• Aim of the exercise: Each line that holds the word "parts" counts once; give the total number of such lines and nothing else.

--- start ---

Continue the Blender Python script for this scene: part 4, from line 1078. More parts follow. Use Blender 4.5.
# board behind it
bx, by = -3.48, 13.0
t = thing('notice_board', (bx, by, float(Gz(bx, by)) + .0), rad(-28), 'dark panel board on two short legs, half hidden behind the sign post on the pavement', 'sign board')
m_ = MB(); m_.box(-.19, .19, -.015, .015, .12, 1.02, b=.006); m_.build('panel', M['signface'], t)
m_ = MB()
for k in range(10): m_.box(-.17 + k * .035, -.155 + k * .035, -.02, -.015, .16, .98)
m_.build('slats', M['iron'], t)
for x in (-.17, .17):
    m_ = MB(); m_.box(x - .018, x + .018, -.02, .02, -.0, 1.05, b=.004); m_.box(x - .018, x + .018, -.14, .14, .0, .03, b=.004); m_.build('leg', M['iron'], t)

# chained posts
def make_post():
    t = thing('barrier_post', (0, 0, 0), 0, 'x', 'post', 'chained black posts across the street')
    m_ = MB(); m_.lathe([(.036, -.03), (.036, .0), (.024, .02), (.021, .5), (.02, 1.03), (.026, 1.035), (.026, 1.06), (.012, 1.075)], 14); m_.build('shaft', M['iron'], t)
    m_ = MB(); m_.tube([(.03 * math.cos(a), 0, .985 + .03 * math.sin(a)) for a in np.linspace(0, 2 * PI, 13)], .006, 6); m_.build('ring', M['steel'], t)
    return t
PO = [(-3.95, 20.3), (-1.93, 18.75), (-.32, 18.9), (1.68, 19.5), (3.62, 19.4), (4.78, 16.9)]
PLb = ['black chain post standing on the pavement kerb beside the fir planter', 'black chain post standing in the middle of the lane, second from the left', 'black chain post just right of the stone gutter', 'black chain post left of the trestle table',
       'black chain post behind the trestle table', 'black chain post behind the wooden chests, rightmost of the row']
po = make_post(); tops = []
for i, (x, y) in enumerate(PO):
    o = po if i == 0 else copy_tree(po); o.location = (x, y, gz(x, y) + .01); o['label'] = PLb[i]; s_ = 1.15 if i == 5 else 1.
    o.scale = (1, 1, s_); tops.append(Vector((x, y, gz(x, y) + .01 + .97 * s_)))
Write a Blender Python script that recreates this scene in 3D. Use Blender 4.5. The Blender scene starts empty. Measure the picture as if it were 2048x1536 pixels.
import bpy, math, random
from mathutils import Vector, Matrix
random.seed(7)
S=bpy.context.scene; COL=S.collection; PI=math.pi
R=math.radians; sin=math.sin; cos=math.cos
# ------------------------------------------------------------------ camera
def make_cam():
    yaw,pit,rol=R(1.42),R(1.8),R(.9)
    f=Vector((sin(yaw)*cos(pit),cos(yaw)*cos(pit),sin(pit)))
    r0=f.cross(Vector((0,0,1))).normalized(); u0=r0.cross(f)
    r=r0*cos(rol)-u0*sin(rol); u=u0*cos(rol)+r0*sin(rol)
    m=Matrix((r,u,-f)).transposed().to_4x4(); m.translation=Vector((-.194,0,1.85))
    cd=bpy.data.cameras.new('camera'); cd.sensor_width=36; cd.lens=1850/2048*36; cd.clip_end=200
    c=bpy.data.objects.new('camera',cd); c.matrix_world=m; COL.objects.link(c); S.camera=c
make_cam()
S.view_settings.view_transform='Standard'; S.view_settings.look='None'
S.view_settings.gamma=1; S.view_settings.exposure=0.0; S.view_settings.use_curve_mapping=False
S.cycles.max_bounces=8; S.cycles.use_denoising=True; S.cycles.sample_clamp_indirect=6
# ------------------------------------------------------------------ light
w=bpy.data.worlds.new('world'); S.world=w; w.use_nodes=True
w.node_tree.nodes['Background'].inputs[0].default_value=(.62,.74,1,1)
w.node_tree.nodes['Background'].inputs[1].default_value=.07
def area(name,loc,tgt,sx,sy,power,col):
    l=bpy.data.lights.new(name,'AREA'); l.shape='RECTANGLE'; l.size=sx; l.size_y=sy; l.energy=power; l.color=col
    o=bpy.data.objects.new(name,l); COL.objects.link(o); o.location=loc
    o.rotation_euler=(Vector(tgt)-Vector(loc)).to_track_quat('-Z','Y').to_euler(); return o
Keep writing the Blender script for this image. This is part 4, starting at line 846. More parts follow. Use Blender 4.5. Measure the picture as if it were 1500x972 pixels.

--- end ---

• Solution for this exercise: 2